Arizona Supreme Court Hires Former Congressman John Shadegg As Lobbyist

The Arizona Supreme Court took the unprecedented step this month of hiring former Congressman John Shadegg to lobby for it at the federal level. The Court is hoping to lay the groundwork to be able to intercept federal tax refunds from state criminals.

The contract with the Arizona Supreme Court is the first time (per the federal lobbying database) that the Court has hired a lobbyist, and the first time Shadegg has lobbied for a State of Arizona entity.

Shadegg notes on his registration form that he will be lobbying for the Supreme Court regarding "issues relating to the interception of court ordered restitution, fines and fees."  Arizona does not currently have the right to intercept federal tax refunds from convicted criminals in order to fulfill restitution orders.

Arizona Supreme Court Communications Director Heather Murphy tells Arizona's Politics that Shadegg has been hired on "a very limited basis, for an amount of less than $10,000."  She notes that previous attempts to gain this important tool to collect restitution orders for victims have not made it far, possibly "due to inertia".

Murphy is not aware if other states have attempted or are attempting to do likewise. A search of the lobbyist database did not turn up any other states' Supreme Courts.

Shadegg represented Arizona in the House of Representatives from 1995 to 2011, and became a lobbyist with the law firm of Steptoe & Johnson two years later.  The Republican also lobbies for Facebook, Basis Schools and the Las Vegas Sands Corporation (Sheldon Adelson), although his two most lucrative lobbying contracts are presently for the National Association of Convenience Stores and the Society of Independent Gasoline Marketers.
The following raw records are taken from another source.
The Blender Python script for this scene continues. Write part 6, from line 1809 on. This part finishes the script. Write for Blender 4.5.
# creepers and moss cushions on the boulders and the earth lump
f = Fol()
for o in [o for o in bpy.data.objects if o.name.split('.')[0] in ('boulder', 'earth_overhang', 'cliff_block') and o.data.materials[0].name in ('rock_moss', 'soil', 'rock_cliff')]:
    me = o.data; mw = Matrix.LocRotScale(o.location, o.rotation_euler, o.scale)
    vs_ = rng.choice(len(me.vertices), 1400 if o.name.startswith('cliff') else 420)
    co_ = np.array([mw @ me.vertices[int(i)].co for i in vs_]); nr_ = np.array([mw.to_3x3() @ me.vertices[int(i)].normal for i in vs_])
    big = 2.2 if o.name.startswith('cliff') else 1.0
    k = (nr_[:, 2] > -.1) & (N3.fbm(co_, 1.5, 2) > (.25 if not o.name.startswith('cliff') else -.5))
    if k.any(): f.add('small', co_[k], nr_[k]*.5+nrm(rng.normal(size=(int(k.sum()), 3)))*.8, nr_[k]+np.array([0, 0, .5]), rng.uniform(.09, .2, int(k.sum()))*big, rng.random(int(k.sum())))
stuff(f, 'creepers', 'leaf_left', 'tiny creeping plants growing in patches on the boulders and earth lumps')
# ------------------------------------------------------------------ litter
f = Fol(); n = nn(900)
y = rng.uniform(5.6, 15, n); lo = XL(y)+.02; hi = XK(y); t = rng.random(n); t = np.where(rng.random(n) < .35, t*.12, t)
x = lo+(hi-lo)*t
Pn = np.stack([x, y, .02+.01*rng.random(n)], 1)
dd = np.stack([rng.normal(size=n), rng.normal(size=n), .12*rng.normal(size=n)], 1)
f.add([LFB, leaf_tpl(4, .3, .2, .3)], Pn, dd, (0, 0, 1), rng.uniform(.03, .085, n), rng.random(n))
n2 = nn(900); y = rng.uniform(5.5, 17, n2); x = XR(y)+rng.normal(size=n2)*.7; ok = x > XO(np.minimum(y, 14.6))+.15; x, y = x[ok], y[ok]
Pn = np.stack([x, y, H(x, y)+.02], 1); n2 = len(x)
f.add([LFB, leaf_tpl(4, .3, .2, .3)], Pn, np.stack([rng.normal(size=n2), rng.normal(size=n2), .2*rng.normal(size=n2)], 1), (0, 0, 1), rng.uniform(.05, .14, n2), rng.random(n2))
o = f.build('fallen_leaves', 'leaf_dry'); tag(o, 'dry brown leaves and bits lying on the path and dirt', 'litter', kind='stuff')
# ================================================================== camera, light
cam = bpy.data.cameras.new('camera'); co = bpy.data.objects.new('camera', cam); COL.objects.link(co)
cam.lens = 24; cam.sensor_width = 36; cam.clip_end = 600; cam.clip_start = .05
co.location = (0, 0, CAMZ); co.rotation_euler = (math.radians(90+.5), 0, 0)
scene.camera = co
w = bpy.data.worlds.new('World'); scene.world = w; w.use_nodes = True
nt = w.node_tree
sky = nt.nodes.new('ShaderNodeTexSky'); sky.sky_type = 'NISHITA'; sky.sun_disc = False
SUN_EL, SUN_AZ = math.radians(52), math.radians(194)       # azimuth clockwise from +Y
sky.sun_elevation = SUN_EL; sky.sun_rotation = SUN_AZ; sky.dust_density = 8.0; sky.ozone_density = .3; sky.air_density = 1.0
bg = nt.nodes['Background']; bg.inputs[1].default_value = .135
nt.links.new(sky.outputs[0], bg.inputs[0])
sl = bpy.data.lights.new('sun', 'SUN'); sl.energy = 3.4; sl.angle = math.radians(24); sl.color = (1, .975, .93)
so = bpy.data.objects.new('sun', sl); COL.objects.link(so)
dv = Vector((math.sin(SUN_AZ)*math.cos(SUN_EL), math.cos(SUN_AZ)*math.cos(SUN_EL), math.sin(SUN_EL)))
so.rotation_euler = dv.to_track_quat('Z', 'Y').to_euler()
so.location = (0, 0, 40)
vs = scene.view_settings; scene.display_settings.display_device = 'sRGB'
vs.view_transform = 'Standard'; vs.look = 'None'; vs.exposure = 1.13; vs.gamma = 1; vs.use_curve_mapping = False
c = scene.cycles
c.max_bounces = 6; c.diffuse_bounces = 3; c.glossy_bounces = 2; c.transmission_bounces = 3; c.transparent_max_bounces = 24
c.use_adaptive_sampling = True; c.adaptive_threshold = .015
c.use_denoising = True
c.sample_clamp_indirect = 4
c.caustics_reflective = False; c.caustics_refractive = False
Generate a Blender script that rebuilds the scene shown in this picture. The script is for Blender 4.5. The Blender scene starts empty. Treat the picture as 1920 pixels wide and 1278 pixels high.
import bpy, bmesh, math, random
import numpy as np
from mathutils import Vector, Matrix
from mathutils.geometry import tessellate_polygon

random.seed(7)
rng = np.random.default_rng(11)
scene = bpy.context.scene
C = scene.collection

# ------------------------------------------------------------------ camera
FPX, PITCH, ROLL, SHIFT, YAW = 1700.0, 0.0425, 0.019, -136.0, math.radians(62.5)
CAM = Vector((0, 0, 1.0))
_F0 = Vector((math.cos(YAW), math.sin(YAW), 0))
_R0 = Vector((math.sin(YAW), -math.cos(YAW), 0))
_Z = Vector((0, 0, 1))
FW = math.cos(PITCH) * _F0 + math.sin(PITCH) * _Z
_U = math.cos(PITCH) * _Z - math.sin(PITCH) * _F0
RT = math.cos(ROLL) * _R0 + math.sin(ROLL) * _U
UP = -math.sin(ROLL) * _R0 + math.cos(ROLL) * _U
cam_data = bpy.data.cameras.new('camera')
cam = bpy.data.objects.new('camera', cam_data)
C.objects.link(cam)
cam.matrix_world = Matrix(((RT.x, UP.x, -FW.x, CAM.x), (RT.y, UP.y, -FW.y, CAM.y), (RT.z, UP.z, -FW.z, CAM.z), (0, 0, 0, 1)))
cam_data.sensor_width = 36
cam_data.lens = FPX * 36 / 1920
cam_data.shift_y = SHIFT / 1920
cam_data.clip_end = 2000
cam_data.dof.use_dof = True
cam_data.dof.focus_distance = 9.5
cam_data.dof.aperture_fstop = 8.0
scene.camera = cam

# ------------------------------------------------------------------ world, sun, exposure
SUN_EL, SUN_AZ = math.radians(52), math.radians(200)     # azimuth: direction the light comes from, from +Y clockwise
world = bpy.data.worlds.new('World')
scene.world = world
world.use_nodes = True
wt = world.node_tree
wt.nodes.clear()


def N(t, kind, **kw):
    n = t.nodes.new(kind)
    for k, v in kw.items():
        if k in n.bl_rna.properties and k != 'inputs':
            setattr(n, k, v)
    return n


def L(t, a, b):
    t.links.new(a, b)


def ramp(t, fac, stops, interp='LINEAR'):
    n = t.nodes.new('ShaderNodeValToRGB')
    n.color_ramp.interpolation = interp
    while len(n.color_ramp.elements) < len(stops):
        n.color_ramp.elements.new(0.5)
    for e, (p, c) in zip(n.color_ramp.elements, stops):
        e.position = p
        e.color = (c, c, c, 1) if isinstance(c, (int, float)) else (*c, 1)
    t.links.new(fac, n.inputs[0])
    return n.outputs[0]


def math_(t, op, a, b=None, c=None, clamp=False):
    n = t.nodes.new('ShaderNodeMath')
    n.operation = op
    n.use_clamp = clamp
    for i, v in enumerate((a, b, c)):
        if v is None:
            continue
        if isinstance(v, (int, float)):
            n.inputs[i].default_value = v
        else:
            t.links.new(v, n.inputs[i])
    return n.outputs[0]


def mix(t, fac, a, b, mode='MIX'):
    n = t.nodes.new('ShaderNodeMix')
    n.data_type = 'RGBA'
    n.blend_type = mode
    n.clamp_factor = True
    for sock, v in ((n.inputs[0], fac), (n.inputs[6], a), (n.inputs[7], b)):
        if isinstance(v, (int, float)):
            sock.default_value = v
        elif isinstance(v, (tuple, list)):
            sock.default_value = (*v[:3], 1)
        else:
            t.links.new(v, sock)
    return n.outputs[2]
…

The lobbyist registration is required for attempting to influence either the Executive Branch or the Legislative Branch.  (Arizona's Judicial Branch is NOT attempting to influence the federal Judicial Branch.)

Arizona's Politics discovered the lobbying registration today and has asked the Court and former Rep. Shadegg for additional details on the lobbying, and will update as warranted.